The child learns the patterns of behavior needed to exist in his environment. The young learn not just how to subsist but how to exist socially. Boys learn what to wear and how to treat other boys and girls. They learn what behavior to expect from other children of the same and the other sex. They notice how their parents behave, often internalizing these patterns through their play, as, for example, when children dress up to play at weddings.
It is important to note the complementary nature of any role, since it includes both the expected behavior of that role and also the behavior expected in others towards that role. Furthermore, to be fully competent in their social existence, children must ultimately learn the relevance of third parties to themselves and to the others with whom they interact.
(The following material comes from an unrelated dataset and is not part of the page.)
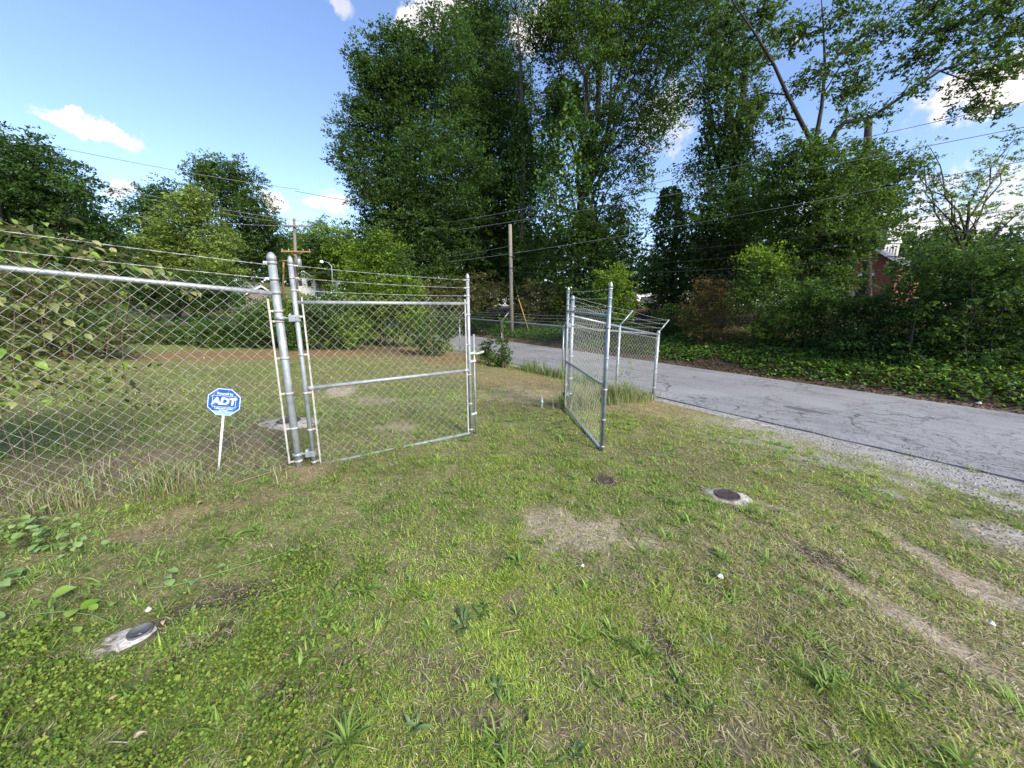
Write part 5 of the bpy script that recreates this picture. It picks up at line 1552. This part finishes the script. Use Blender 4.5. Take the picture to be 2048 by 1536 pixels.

It only by knowing each other's roles that we can.cooperate with one another. Children may play at roles like actors in the theatre, but ultimately they become these roles. The girl playing at mother takes on the characteristics of personality associated with women in that society; the personality expected in an American woman is different from that expected in an English woman. In their earliest years children are egocentric, but as they grow older they gradually achieve the capacity to put themselves in the positions of others.
This process takes place mainly within the family. For example, the child comes to know that his mother may be too busy to attend to his immediate needs. In sociological terms he has begun to appreciate that roles are complementary. The child learns that age governs behavior as he watches his mother and father. He comes to have a wider view of adult roles as he makes visits with his parents and observes other adults. He also learns from his parents and other adults the many occupational and leisure roles that are current in his environment. As the child grows older the process becomes more complex.
The older child or adolescent comes into contact at school or at work with values that may be very different from those held within his own family. His parents, as members of an older generation, may not change their values as quickly as the younger generation. There can, therefore, be discontinuities between the values of the family and its young. This becomes more possible after the adolescent has left school, as he meets an even wider range of values. The young worker can have encountered three different and conflicting codes of honesty, that of the home, of the school and of the factory. Thus it is that the process of socialization often ends in conflict and sometimes in rebellion by the adolescent.